Walthers Cornerstone HO 90" Turntable #3171

I am just back into RR. I started with an Atlas 4 x 8 plan. Had it pretty much all layed out when my son said the Turntable looked like a toy, so I purchased the 90" Walthers. My question is what do I do with all the cork roadbed leading up to the turn table. The approach is only about 14" from a turnout. Do I try and taper the roadbed or completely remove it all or try to raise the turntable to meet the cork. Help.

Thanks.

Lou (a 76 year old Kid)

Most layout I have seen do not use the cork raised roadbed in their train yards

Most train yards are flat, you do not find drainage channels between the various tracks,

Having said that when you enter the yard area and you are using cork roadbed you need to have the track elevation decline slightly to meet the lower yard elevation.

Some model railroaders buy sheet cork and use it for their yard areas, I, myself just used the top of the 1" foam board. Painted and then covered with ballast. I then carved drainage ditches around the perimeter of the rail yard.

The Cornerstone turntable has a lip, and sits on the foam, in my case. I only needed to raise the tracks leading to the turntable slightly, I used a few old business cards to raise the lead in tracks.

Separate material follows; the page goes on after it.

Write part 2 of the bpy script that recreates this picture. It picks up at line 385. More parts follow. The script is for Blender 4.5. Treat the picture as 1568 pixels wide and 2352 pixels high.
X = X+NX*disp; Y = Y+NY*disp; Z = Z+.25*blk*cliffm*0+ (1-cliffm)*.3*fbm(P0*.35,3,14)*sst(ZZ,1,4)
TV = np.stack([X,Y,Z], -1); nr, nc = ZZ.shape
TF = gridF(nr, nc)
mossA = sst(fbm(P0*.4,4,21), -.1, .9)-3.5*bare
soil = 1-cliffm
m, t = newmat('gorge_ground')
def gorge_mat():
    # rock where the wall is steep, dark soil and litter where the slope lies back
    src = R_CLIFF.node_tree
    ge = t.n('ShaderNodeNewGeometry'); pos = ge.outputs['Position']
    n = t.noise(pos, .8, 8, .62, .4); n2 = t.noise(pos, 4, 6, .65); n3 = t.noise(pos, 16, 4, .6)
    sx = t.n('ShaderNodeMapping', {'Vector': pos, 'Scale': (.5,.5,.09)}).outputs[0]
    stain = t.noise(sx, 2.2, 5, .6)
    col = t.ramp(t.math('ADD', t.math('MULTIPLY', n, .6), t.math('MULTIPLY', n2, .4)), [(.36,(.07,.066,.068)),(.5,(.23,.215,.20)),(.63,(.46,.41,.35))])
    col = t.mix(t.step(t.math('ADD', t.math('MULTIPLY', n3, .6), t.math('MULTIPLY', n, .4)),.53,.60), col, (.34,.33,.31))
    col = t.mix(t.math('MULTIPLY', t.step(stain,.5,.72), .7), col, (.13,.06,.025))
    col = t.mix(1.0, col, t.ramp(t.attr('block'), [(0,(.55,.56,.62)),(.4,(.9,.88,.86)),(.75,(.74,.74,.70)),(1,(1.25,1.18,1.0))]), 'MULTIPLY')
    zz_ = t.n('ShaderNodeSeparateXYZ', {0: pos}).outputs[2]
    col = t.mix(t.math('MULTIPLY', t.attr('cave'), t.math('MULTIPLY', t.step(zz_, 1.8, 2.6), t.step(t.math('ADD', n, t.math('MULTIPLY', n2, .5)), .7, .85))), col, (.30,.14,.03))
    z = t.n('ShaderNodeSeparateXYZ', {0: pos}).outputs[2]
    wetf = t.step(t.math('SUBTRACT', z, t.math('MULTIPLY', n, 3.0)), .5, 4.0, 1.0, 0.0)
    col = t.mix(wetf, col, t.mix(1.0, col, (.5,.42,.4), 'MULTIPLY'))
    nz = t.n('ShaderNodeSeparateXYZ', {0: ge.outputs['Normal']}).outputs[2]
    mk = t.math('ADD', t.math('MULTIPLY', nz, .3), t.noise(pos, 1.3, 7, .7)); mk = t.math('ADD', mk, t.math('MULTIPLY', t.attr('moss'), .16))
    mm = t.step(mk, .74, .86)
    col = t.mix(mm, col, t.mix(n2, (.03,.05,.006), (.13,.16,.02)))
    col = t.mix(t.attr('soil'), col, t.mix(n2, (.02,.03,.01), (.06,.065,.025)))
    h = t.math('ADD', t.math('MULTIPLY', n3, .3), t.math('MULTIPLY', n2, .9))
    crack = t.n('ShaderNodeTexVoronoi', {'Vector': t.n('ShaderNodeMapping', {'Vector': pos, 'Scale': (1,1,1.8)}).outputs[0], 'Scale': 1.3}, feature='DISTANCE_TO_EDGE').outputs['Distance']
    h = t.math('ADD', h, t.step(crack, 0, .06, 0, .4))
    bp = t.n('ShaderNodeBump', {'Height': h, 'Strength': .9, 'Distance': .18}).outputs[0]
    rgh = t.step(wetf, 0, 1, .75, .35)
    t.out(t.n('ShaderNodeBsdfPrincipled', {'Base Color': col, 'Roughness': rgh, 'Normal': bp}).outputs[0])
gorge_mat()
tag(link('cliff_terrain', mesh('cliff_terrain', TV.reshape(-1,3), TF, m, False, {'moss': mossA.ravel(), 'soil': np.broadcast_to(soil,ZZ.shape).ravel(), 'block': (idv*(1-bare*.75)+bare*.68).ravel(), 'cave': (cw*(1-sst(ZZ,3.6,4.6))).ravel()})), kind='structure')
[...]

I used cork sheets in the yard and around the turntable pit. Just set the tt down on the cork and the lip thickness should be about the same thickness as the ties on your track. You just cut the ties away at the tt lip and glue them with ACC.

-Bob

I do it the same way as farrellaa except that I use Woodland Scenics foam sheets.

Rich

I’d opt for tapering the cork down to grade level. I used coarse sandpaper (#36, since I have several hundred sheets of the stuff [:-^]) and it took only a couple of minutes to do the track shown in the photo below. It’s the curved track leading from the mains (light-coloured ballast) to the industrial area (cinders and dirt ballast), and the grade extends about 16". The turnouts at both ends are beyond the ends of the slight grade.

Since HO cork roadbed is about one scale foot thick, and your 14" available area is pretty much one hundred HO scale feet, that’s only a 1% grade, not likely to cause problems for any locos or rolling stock.
If you raise the turntable, you’ll also need to raise the roundhouse, so you might as well bring the track down to grade as soon as possible. [swg]

Wayne

If you taper the roadbed, be sure to use gentle transitions so couplers won’t uncouple when moving vertically (this will be more of a problem if you run long wheelbase cars). A few places on my layout where I should have tapered the track down to a lower level, I opted to keep it level so I didn’t have any potential problem areas in the future. Wayne: Very nice layout and scenery!

Isn’t 1 HO scale foot closer to 1/8"? (12"/87=0.1379" I remember someone saying .011 is about a scale inch too).

Thanks for your kind words, Delray.

You’re right about 1/8" being close to an HO scale foot, and I just now re-measured the cork - the piece to which I referred in my earlier post is 5/32" on a tape measure, and about 1’4" on an HO scale rule, while the next piece down in the pile measured 3/16" or about 1’6" HO. It looks like they may be from different manufacturers, as the colours aren’t the same, either. [banghead]

That will make the grade just a little bit steeper, (1.5%, as there’s 14" - about 100’ HO in which to work)but as long as the taper is constant, it shouldn’t cause any operational problems.

Wayne

I have 1/8" thick Homabed for mainline roadbed and cut their tapered pieces to 6" long to lower the track for yards and sidings. That produces a 2% grade over 6". Not a problem with any of my equipment including 85’ passenger cars and long passenger diesels.